Michael Jordan Bringing Gordon Hayward To Charlotte For Four-Years, $120 Million Is His Best Decision Yet

Giving Gordon Hayward a four-year, $120 million deal to pull him away from the Boston Celtics sounds like a reach, but it's honestly a steal. Take a look around the NBA. Overpaid is the name of the game. The fact of the matter is that sometimes GMs have to pay big money because of their circumstances. In this instance, Michael Jordan just drafted LaMelo Ball with the third-overall-pick that walks into his rookie season with a pathetic supporting cast. When you cut a check for $30 million a year on Gordon Hayward, that problem quickly evaporates.

To be clear, Hayward is not an elite player and that's actually not important here. What is important is that he showed what he could be in 2016 before his eventual move to the Boston Celtics. Hayward averaged 21.9 points per game, and if he can be anything close that he's worth his new contract. I know that it's hard to believe that players struggling to eclipse 20 points a night are making more than MJ made in any year of his career, but times have changed. Gordon Hayward showed he was a solid player in his Utah days and LaMelo Ball's development is why he got this contract.

What's Charlotte supposed to do? Let their new Lamborghini spin its tires on the unleaded gas of failing teammates? LaMelo ball needs someone he can trust and GM Mitch Kupchak got him Gordon Hayward. Kupchak's alternative was to let his top pick play alongside Nicolas Batum and his 3.6 points per game. Yes, in 2019 Batum managed to accumulate that output while playing 23 minutes per contest. He flat out stunk up Charlotte's Spectrum Center and the Hornets were willing to pay $120 million to make it stop.
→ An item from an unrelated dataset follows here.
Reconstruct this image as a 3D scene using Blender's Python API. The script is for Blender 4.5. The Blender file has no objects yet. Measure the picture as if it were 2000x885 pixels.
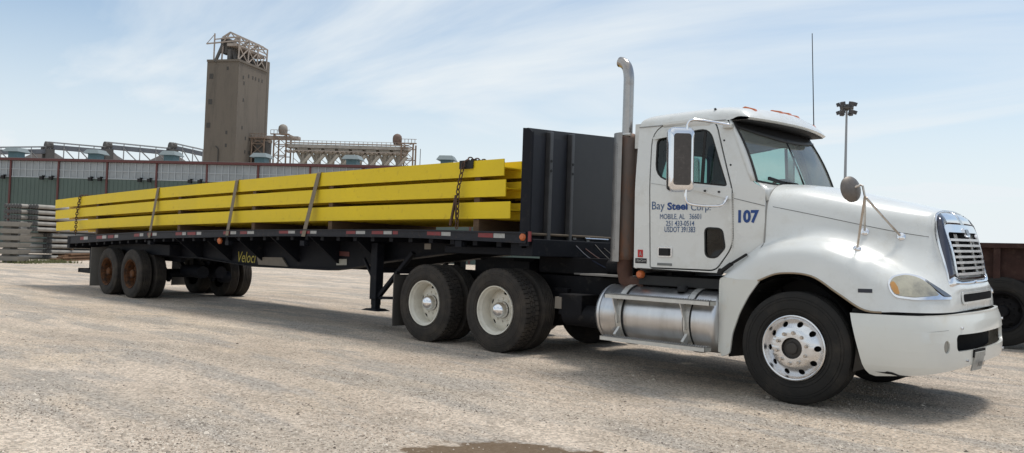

Props for putting a stop to the bleed.

Expectations

The Hornets should be much better and Gordon Hayward is about to be the big reason why. He's not LeBron James or Kevin Durant that can turn a franchise from a dump to a winner, but he will make LaMelo Ball's job easier. The duo will help each other pray this turd of a franchise with some cologne. If Ball wasn't given the right tools to win, he never was going to. That's why half of NBA Twitter was down on LaMelo while the other half left hope. We had no idea what type of supporting cast MJ was providing in Charlotte, and now we do. A solid pickup at a price they'd of course rather not have paid, but it was the right move.

Michael Jordan has proven to be terrible as an executive and owner of the Charlotte Hornets. This is not one of his mistakes. His franchise was in a position where they had to remedy a supporting cast that was about to fail their most important player. Let's give MJ his flowers for this one. It wasn't pretty, but Gordon Hayward will do.